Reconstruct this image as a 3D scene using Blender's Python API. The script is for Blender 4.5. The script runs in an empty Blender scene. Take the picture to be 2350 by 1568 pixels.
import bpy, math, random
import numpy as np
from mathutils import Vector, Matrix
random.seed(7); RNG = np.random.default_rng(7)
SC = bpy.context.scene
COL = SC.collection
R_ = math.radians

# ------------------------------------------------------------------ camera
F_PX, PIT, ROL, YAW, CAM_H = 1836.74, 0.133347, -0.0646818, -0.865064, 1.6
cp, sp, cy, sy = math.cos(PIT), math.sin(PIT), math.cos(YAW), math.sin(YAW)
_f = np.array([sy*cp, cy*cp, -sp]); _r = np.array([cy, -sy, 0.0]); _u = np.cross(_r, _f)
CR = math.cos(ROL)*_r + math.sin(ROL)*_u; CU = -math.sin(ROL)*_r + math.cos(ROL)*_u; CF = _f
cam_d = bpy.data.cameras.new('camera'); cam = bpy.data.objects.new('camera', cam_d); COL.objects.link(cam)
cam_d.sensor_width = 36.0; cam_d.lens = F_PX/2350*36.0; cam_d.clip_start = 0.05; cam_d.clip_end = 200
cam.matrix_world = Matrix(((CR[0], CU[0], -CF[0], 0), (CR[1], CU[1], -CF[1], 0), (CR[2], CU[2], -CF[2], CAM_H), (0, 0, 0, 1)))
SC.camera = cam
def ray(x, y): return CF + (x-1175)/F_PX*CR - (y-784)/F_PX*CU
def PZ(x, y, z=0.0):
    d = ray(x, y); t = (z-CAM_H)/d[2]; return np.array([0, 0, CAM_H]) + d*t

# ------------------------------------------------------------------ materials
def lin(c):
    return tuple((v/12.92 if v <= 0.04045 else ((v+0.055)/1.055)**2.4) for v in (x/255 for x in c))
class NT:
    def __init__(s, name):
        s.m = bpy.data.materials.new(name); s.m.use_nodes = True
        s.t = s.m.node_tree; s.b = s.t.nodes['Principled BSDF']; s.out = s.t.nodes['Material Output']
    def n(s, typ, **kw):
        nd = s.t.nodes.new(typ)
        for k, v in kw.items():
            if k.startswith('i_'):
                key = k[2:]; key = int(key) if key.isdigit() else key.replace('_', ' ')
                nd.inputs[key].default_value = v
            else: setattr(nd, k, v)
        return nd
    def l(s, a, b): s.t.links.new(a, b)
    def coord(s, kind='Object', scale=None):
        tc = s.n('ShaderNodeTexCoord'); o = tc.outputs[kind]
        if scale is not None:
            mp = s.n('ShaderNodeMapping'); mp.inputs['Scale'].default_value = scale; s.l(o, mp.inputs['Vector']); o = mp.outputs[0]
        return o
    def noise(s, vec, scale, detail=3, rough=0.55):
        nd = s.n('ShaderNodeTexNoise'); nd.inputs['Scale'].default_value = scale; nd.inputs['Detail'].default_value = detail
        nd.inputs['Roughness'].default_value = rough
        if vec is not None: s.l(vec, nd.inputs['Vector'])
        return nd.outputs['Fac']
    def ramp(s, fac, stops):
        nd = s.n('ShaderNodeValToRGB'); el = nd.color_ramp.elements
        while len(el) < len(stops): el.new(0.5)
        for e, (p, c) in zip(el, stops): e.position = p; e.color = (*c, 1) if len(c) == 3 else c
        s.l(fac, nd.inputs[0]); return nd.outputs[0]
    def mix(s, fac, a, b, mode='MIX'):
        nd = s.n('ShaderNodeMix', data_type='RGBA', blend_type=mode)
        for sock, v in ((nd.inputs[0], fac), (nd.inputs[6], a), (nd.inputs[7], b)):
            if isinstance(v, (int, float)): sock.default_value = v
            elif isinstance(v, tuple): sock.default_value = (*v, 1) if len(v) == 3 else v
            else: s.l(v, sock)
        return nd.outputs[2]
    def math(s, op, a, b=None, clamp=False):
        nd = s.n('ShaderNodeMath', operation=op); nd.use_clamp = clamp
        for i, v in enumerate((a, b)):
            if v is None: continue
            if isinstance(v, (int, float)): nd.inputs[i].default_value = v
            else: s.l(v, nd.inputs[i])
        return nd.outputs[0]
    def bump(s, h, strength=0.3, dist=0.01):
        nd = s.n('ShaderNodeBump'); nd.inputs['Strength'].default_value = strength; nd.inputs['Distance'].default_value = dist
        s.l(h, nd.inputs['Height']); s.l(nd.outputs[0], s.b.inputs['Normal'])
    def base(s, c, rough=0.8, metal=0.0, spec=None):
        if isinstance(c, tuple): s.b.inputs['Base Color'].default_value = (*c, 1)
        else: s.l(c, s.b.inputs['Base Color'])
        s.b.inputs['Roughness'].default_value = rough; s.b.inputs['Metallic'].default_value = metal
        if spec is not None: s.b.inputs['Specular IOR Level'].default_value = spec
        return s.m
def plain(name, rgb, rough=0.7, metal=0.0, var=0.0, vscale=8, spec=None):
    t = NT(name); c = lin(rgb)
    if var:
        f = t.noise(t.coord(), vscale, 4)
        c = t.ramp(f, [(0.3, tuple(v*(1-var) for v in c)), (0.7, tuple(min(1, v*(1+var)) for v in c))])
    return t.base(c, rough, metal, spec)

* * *

## CHALLENGE
Check every line of the data above for the string "scene", and copy those that have it.

## EXERCISE RESULT
Reconstruct this image as a 3D scene using Blender's Python API. The script is for Blender 4.5. The script runs in an empty Blender scene. Take the picture to be 2350 by 1568 pixels.
SC = bpy.context.scene